▶ **WHAT IS REQUIRED**: Repeat only the lines from the one containing "The Blender Python" through the one containing "-.16, .28, .0, .15).build('core', MATS['timber_dark'], t)", exactly as written, both ends included.

▶ **RECORD SET**:
━━━━━━━━━━

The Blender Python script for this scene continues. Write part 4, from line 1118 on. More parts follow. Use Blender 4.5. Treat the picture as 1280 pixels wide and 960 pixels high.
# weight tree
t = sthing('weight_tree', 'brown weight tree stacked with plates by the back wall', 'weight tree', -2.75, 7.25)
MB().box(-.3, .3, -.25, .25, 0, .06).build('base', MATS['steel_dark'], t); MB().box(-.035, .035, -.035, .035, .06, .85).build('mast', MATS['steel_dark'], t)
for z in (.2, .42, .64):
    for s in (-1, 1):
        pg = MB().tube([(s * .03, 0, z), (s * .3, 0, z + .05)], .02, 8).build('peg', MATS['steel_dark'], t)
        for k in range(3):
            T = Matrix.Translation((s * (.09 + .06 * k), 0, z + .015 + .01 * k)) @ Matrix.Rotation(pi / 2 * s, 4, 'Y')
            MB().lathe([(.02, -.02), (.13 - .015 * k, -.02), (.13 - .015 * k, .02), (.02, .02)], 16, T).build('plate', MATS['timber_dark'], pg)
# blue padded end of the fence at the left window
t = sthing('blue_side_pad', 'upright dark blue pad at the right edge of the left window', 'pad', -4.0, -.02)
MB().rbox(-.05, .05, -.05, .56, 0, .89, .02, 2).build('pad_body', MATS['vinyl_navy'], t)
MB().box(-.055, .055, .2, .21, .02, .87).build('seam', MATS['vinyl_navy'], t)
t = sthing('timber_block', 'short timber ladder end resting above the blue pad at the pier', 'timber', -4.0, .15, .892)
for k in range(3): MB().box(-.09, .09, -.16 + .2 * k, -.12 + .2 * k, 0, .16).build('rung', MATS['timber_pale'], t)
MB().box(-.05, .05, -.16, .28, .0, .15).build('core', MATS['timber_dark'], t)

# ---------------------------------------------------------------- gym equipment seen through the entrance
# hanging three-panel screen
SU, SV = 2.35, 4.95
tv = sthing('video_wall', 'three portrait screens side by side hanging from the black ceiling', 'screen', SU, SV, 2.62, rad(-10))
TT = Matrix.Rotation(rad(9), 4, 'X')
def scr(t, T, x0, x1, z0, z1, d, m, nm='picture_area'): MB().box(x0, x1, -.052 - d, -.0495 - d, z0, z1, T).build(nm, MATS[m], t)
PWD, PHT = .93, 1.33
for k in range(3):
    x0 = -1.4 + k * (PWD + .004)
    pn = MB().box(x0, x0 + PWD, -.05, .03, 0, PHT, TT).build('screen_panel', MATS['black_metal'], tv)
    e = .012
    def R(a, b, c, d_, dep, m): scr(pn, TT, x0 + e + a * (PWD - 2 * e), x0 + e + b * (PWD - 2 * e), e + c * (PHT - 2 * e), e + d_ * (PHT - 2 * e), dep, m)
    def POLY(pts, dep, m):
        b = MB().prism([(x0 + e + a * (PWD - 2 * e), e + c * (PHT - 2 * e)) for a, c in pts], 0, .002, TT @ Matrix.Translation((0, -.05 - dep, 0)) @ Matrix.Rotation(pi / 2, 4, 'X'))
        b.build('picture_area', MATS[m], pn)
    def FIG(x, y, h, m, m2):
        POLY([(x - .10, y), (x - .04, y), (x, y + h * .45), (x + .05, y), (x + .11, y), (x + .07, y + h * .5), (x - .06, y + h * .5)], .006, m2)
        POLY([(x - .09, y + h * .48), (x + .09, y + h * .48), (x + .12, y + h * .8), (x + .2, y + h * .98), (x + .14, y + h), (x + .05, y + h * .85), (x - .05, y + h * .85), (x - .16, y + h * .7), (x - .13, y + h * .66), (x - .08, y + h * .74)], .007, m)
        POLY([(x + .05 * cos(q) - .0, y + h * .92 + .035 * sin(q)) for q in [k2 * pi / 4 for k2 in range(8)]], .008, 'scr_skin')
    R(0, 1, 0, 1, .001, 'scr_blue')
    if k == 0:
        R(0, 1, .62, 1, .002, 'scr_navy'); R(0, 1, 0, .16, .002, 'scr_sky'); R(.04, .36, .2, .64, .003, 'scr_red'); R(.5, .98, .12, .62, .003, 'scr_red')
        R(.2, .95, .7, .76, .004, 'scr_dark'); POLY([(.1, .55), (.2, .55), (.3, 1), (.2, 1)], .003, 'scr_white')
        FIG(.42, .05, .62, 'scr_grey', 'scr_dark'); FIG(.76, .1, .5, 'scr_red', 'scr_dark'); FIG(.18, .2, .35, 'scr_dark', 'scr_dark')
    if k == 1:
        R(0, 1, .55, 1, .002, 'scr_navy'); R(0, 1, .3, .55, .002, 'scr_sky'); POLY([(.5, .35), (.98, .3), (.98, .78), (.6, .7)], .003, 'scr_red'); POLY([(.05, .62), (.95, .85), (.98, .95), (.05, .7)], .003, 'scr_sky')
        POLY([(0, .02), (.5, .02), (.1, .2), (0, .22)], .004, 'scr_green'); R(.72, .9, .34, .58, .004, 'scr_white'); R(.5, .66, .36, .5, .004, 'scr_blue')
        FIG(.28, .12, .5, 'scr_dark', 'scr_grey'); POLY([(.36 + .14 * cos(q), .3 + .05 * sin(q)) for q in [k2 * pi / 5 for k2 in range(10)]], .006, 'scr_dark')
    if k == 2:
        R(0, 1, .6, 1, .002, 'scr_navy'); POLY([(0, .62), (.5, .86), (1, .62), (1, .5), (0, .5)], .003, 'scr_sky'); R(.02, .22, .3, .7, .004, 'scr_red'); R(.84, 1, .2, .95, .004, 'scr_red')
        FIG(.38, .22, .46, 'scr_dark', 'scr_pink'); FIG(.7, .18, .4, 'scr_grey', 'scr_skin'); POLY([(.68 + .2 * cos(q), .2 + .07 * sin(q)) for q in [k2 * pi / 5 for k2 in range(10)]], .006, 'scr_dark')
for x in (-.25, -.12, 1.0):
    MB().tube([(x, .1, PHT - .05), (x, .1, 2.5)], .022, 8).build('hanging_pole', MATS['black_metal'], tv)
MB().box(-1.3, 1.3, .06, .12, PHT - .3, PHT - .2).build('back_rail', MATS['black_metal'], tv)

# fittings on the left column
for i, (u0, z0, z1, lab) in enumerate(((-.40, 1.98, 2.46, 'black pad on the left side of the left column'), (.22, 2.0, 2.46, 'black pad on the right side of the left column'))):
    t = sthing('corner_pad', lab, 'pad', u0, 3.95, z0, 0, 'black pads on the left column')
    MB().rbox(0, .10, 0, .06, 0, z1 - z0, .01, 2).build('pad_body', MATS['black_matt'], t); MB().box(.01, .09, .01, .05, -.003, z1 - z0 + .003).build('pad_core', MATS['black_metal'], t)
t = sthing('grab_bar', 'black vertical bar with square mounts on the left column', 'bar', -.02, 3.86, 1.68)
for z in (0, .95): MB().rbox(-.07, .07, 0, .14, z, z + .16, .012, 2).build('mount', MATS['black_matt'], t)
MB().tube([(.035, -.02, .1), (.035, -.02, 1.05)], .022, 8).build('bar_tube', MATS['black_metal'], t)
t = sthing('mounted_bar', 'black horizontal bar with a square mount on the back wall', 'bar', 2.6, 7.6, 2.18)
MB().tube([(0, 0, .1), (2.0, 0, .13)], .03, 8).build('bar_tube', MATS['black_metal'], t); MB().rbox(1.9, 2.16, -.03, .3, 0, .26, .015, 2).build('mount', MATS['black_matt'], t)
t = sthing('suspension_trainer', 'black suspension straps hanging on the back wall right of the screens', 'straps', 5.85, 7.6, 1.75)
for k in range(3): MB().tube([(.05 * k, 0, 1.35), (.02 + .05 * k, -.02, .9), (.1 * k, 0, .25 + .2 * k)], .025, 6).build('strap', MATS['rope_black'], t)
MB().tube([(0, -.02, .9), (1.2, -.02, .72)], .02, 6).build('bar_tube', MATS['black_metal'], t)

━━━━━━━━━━

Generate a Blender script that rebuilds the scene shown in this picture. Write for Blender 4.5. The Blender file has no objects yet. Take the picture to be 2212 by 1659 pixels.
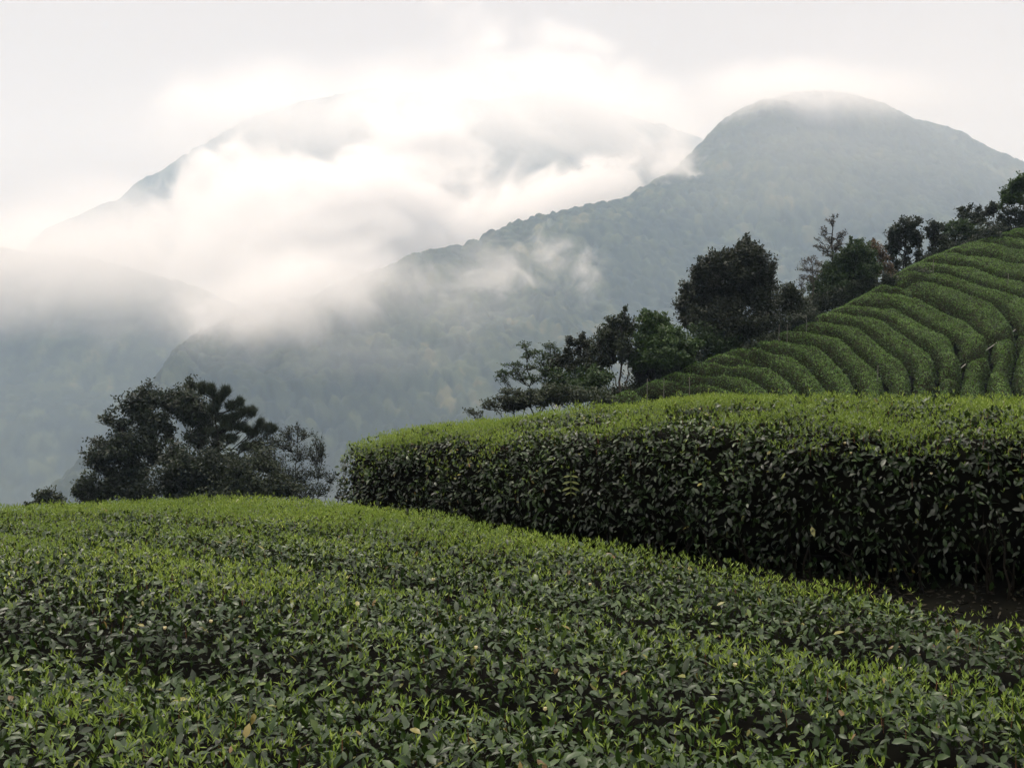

━━━━━━━━━━

▶ **REPLY**:
The Blender Python script for this scene continues. Write part 4, from line 1118 on. More parts follow. Use Blender 4.5. Treat the picture as 1280 pixels wide and 960 pixels high.
# weight tree
t = sthing('weight_tree', 'brown weight tree stacked with plates by the back wall', 'weight tree', -2.75, 7.25)
MB().box(-.3, .3, -.25, .25, 0, .06).build('base', MATS['steel_dark'], t); MB().box(-.035, .035, -.035, .035, .06, .85).build('mast', MATS['steel_dark'], t)
for z in (.2, .42, .64):
    for s in (-1, 1):
        pg = MB().tube([(s * .03, 0, z), (s * .3, 0, z + .05)], .02, 8).build('peg', MATS['steel_dark'], t)
        for k in range(3):
            T = Matrix.Translation((s * (.09 + .06 * k), 0, z + .015 + .01 * k)) @ Matrix.Rotation(pi / 2 * s, 4, 'Y')
            MB().lathe([(.02, -.02), (.13 - .015 * k, -.02), (.13 - .015 * k, .02), (.02, .02)], 16, T).build('plate', MATS['timber_dark'], pg)
# blue padded end of the fence at the left window
t = sthing('blue_side_pad', 'upright dark blue pad at the right edge of the left window', 'pad', -4.0, -.02)
MB().rbox(-.05, .05, -.05, .56, 0, .89, .02, 2).build('pad_body', MATS['vinyl_navy'], t)
MB().box(-.055, .055, .2, .21, .02, .87).build('seam', MATS['vinyl_navy'], t)
t = sthing('timber_block', 'short timber ladder end resting above the blue pad at the pier', 'timber', -4.0, .15, .892)
for k in range(3): MB().box(-.09, .09, -.16 + .2 * k, -.12 + .2 * k, 0, .16).build('rung', MATS['timber_pale'], t)
MB().box(-.05, .05, -.16, .28, .0, .15).build('core', MATS['timber_dark'], t)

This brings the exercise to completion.